Only You Can Prevent Patent Expertise Creep: Recognizing the Proper Role of Your Patent Attorneys

Understand the limitations of your patent attorney to provide business advice
Understand the limitations of your patent attorney to provide business advice

Your company has a question about your company’s patent portfolio. This is an issue for your company’s in-house or outside patent counsel, right? Maybe not. If the question relates to whether an invention is patentable and whether the patent is likely to grant, a patent attorney is the correct person to contact. But if the question is whether you should obtain a patent on a patentable invention, your company’s patent counsel is quite probably not the correct source of counsel. The latter is a question of patent strategy, which is inherently a business question, not a legal question. However, many businesses assume that when a patent issue comes up, a patent attorney should be contacted because a patent attorney knows about patents.

So why are patent attorneys typically not suited to address patent business questions? As many people know, useful, novel and unobvious inventions are patentable. Significantly, however, there is no legal requirement that an invention have a business purpose in order to be patentable. Indeed, in my prior life as a patent attorney, most of the 100’s of patents that I obtained on behalf of my clients ended up being worthless.

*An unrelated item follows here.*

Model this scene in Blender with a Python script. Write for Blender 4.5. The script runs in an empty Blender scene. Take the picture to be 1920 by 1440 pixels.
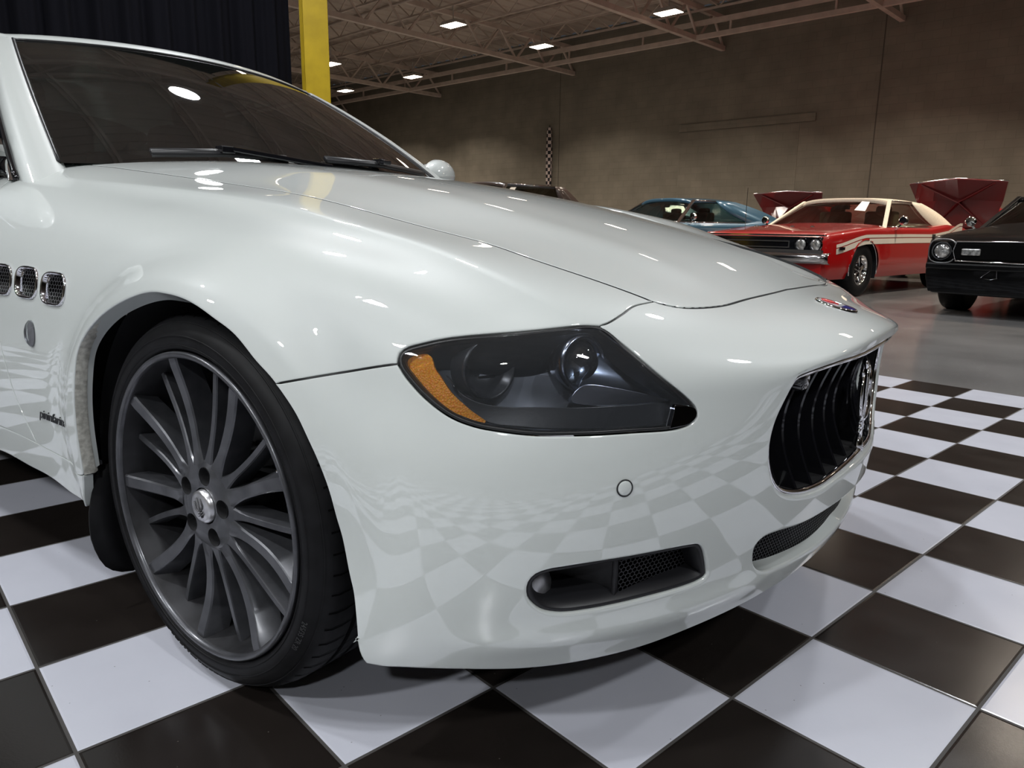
import bpy, math, random, json
import numpy as np
from mathutils import Matrix, Vector
from mathutils.geometry import delaunay_2d_cdt

scene = bpy.context.scene
col = scene.collection
PI = math.pi

# ------------------------------------------------------------------ camera
cam_data = bpy.data.cameras.new('camera')
cam_data.sensor_width = 36.0
cam_data.lens = 26.0
cam_data.clip_start = 0.02
cam_data.clip_end = 200
cam = bpy.data.objects.new('camera', cam_data)
col.objects.link(cam)
CAM = Vector((1.1516, -1.5649, 0.8258))
right = Vector((0.80483, 0.59338, 0.01244))
down = Vector((0.13356, -0.16064, -0.97794))
fwd = Vector((-0.57829, 0.78873, -0.20853))
m = Matrix((( right[0], -down[0], -fwd[0], CAM[0]),
            ( right[1], -down[1], -fwd[1], CAM[1]),
            ( right[2], -down[2], -fwd[2], CAM[2]), (0, 0, 0, 1)))
cam.matrix_world = m
scene.camera = cam

# ------------------------------------------------------------------ world, exposure
world = bpy.data.worlds.new('world')
scene.world = world
world.use_nodes = True
world.node_tree.nodes['Background'].inputs[0].default_value = (0.80, 0.88, 1.0, 1)
world.node_tree.nodes['Background'].inputs[1].default_value = 0.04
vs = scene.view_settings
vs.view_transform = 'Standard'
vs.look = 'None'
vs.exposure = 0.0
vs.gamma = 1.0
vs.use_curve_mapping = False

# room axes: RA runs along the far wall, RP points from the camera towards it
RA = Vector((-0.992, 0.125, 0)).normalized()
RP = Vector((0.125, 0.992, 0)).normalized()
RC = Vector((CAM[0], CAM[1], 0))
def room(a, p, z):
    return RC + RA * a + RP * p + Vector((0, 0, z))
LIGHT_Z = 6.0
WARM_E = 14.0          # glow of the diffusers
COOL_E = 40.0
WARM_P = 160.0         # watts of the lamps behind them
COOL_P = 125.0
# warm rectangular fixtures (along the wall, towards the wall)
WARM = [(10.84, 16.88), (15.52, 17.47), (22.06, 17.93), (26.35, 17.99), (15.73, 14.18), (22.46, 14.80), (6.0, 17.0), (1.2, 17.0), (-3.6, 17.0),
        (10.6, 11.7), (5.8, 11.7), (1.0, 11.7), (-3.8, 11.7), (-8.6, 14.2), (10.6, 6.6), (15.8, 9.0)]
# cool round fixtures above the tiled display floor
COOL = [(5.84, 3.36, .7), (3.8, 3.6, .6), (1.2, 7.0, .8), (-2.2, 6.2, .8), (1.5, -1.6, .8), (9.6, 3.4, .9), (12.2, 6.4, .8), (14.0, 4.0, .8),
        (-4.6, 0.2, 1.2), (5.6, -2.6, 1.2), (0.6, -6.0, 2.2), (-4.6, -4.8, 1.7), (5.4, -7.0, 1.9)]  # camera-side ones are unseen, set outward and turned up to brighten the bumper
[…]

And, truthfully, it did not matter to me whether the invention had a business purpose for my client because as a patent attorney my motivation was purely legal: if the invention was patentable I would do whatever I could to convince the Patent Office that my client deserved a patent. My efforts were typically wholly divorced from any business purpose and, unfortunately, once the patenting process got underway, the process often became an end unto itself. As a result, my clients’ and my focus was on whether the patent would issue, not whether the continued efforts to obtain the patent supported the business needs of the client. Put simply, the job of a patent attorney is to obtain patents on the client’s patentable inventions, not to ensure the patents are a good business decision for the client. The latter issue is a business question, which should be outside the purview of a patent attorney.